De hecho, en su comportamiento incruento y fanático, los pirómanos de libros del Estado Islámico tienen muchos antecedentes —las Cruzadas, los Mongoles, los Nazis, los wahabíes, los Jemeres Rojos—. Pero también el Estado Islámico descubrirá que es más fácil despedazar seres humanos que destruir ideas.
El Talmud registra la muerte de Janina ben Teradion, un sabio hebreo del siglo II ajusticiado por los romanos por violar la prohibición de impartir la Torá. Fue una muerte tremenda: Lo envolvieron en el pergamino que había estado enseñando y le prendieron fuego, con lana húmeda en el pecho para prolongar su agonía. Sus horrorizados discípulos, obligados a contemplar su suerte, gritaban: “Rabino, ¿qué ves?”. Él contestó: “Veo pergaminos ardiendo, pero las letras se diseminan libremente”.
Cualquier salvaje puede prender fuego a un pergamino, o saquear el fondo de una biblioteca, o volar por los aires una mezquita o demoler tesoros culturales.
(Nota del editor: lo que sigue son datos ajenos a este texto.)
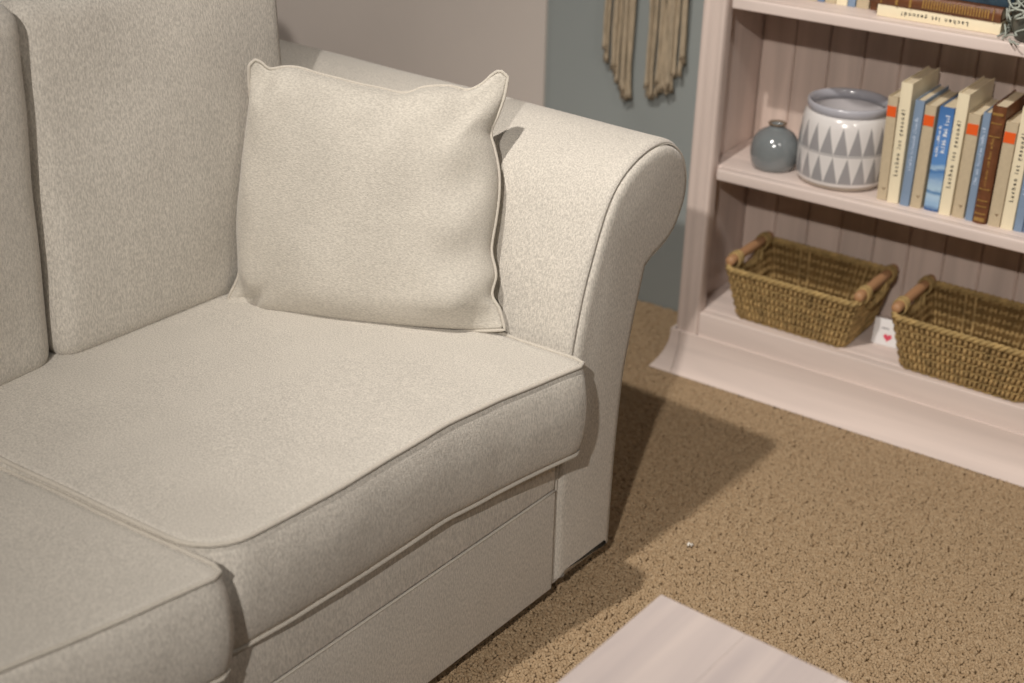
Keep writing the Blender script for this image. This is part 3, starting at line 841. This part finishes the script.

Pero ni un ejército poderoso puede destruir las ideas que estos personifican. El Imperio Romano no pudo impedir que las letras se diseminaran. El Estado Islámico tampoco podrá.
La quema de libros es señal inequívoca de ignorancia, vandalismo y salvajismo. Y aun más aberrante cuando es promovida con fines políticos.